What is remarkable is that the sustainability goals are concentric on the goals of modernising mobility and infrastructure. Or PM Gati Shakti.

Again, let’s look at the numbers first.

  • The Urban Rejuvenation Mission: AMRUT and Smart Cities Mission had a revised estimate in 2021-22 of Rs 13,900 crore (the Budget Estimate for that was Rs 13,750 crore).
  • The budgetary estimate for the Urban Rejuvenation Mission for 2022-23 is Rs 14,100 crore.
  • The 2022-23 budget estimate for METRO projects is Rs 19,130 crore, compared to the revised estimate of Rs 18,978 crore in 2021-22.

Sitharaman reiterated that mass urban transport, including connectivity to railways, is imperative.

“Multimodal connectivity between mass urban transport and railway stations will be facilitated on priority.

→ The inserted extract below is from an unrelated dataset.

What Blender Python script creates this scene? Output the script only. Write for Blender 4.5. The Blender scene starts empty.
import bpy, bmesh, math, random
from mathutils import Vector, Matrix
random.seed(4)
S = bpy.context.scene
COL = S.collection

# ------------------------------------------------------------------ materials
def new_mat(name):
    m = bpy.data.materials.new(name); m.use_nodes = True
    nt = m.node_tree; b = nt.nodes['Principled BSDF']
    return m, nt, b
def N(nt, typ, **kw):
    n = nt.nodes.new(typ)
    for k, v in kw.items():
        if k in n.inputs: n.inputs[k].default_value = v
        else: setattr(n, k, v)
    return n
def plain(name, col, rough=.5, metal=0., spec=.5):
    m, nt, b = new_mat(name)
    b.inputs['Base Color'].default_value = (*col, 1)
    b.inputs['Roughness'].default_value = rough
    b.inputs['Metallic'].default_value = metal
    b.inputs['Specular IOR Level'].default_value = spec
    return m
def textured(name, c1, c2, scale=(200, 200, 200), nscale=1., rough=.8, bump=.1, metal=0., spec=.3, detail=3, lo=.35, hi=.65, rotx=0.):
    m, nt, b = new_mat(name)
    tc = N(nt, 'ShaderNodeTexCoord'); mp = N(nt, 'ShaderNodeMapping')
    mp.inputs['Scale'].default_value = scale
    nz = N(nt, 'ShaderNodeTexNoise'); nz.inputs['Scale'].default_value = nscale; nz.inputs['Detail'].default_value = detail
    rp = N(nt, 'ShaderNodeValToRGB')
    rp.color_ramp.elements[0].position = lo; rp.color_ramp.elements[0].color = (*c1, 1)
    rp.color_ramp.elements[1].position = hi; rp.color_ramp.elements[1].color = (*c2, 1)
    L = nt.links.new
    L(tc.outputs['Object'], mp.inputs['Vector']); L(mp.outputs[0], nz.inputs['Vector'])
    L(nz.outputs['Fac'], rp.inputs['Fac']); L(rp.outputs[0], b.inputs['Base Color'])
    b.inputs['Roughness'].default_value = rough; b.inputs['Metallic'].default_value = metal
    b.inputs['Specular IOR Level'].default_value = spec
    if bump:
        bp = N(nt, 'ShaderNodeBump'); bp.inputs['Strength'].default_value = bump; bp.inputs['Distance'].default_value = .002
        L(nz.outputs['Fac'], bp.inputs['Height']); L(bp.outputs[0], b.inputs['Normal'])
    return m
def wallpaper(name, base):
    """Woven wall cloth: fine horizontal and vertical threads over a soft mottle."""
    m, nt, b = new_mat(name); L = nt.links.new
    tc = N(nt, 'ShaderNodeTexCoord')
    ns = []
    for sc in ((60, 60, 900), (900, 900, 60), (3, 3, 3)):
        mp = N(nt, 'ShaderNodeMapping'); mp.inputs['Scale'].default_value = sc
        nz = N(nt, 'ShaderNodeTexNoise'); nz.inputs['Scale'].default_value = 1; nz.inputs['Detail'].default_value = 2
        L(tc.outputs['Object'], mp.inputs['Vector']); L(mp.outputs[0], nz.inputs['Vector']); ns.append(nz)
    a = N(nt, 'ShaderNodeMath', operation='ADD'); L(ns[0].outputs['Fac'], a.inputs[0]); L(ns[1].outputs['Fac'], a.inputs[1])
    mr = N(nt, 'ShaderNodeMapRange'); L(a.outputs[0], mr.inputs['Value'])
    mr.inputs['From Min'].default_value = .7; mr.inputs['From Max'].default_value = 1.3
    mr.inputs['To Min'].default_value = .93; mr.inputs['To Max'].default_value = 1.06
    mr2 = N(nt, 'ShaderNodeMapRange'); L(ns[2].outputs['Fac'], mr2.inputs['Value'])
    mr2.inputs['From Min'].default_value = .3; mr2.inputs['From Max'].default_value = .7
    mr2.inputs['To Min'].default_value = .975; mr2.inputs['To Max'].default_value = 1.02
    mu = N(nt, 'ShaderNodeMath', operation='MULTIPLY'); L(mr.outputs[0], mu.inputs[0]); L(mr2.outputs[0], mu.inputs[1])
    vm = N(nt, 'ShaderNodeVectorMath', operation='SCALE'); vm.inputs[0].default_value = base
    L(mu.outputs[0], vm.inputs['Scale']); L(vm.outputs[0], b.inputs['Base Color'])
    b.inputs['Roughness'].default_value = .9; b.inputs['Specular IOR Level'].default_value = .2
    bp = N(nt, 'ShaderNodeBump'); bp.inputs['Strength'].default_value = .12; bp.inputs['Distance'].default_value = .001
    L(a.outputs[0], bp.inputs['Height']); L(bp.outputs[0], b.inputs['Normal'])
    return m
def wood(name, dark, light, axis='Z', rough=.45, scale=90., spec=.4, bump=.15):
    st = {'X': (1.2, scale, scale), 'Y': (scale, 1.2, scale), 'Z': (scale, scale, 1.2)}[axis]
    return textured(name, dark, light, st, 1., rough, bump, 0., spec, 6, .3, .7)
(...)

Design of metro systems, including civil structures, will be reoriented and standardised for Indian conditions and needs,” she explained.

“The (PM GatiShakti) approach is driven by seven engines, namely roads, railways, airports, ports, mass transport, waterways, and logistics infrastructure,” she said, at the beginning of the Budget Speech.

And as a part of the government’s overall market borrowings in 2022-23, sovereign green bonds will be issued for mobilising resources for green infrastructure, Sitharaman said. “The proceeds will be deployed in public sector projects which help in reducing the carbon intensity of the economy.”

The sustainable development framework is designed for growth to take place simultaneously across geographic regions, as opposed to linear growth in 10-odd cities.

That’s the essence of India’s roadmap for the next 25 years.